Democratizing Work

Democratizing Work

I was a bit skeptical of the Global Forum on Democratizing Work. It seemed to me that rushing into an online conference was perhaps a bit over ambitious and misdirected for a relatively new initiative that arose out of a collective letter to the editors of newspapers.

Anyway, I attended three-session today, two of them for their entirety and I was not disappointed. I mean my skepticism was not disappointed. A session on working time presented some fascinating accounts from a gig worker, an academic, and an organizer but then simply neglected to open up the hour and a half session to questions and discussion from the audience. Who did they think we were, chopped liver? The session I only attended briefly had an interminable powerpoint slide show, narrated by a coughing, monotone old coot. The third session was on “No Bosses” and featured Michael Albert promoting his most recent book and pontificating about how a future society would operate. 

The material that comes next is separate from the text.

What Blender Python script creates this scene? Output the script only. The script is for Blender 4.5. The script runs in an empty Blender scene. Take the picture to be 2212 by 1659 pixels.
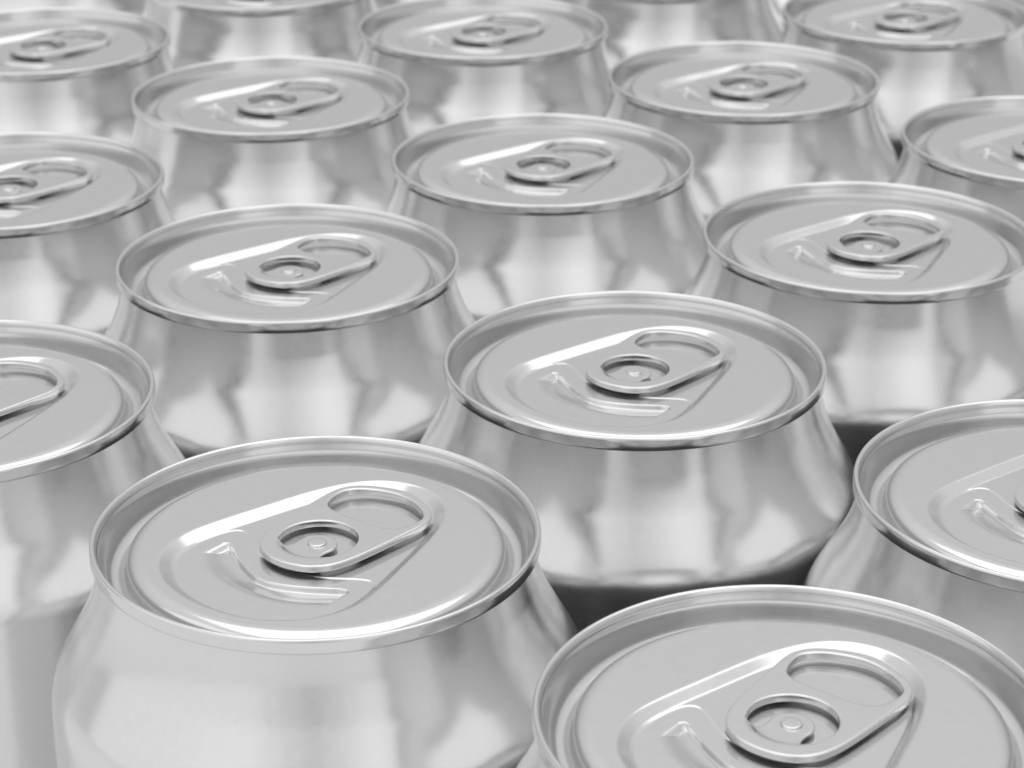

Albert has it all figured out, So, when I asked him a question about whether leisure would exist as a benefit in his new model economy or would become a central organizing principle, he confessed he didn’t understand the question and went on to explain about how leisure was interchangeable with income as remuneration for work. So you can work more and earn more income or you can work less and earn less income but have more leisure. In other words, the income/leisure trade-off of vulgar neoclassical economics would become a reality.

I pushed the button to allow my webcam and microphone to be activated and nothing happened. Then I got a message telling me my webcam and mic would be turned on when they got to my question (which they already had). After several more minutes of being ignored, I posted a comment about the undemocratic moderation. That got a response and they let me say my piece. I was brief (I hope) I explained how historically the movement for the emancipation of work had centered around the concept that “real wealth is leisure” going back to William Godwin and that Marx had analyzed surplus value as the appropriation by the owners of capital of the workers’ “disposable time” — that is the time left over after the worker had produced sufficient value to cover the cost of subsistence. I thanked the moderator and panelists profusely for giving me the opportunity to follow up on my question and explained that part of what I intended with my intervention was to “break the fourth wall” of audience passivity.

Albert replied with an appropriate anecdote breaking the fourth wall but then proceeding to make a straw man out of leisure, to extoll the pleasures of work in the emancipated society of his dreams, and to gently gaslight me about relying on old authorities.

Which is all very good. I don’t expect anyone to grasp immediately my radical point that no one really is interested in fantasizing about the glorious workhouses of the future. “Are there no prisons? Are there no workhouses,” asked Scrooge after being shown two pauper children by the Ghost of Christmas Present. Truth is we have prisons and workhouses enough. 

Eight and a half years ago, I wrote an essay titled “Labour power as a common pool resource.” (a revised version of an Ecological Headstand post, “Labor is (not) a commodity“) Inexplicably and annoyingly, common pool resource essay was behind an idiotic Captcha wall, so I just now reposted it to EconoSpeak. What I really need to do, though, is to write a new essay titled “Disposable time as a common pool resource,” which recants and debunks that previous one. I have written a 10,000 word essay that presents the theoretical ground for that second essay and I am scheduled to present a conference paper in November, so hopefully, I will have the skill, energy and perseverance to accomplish that task.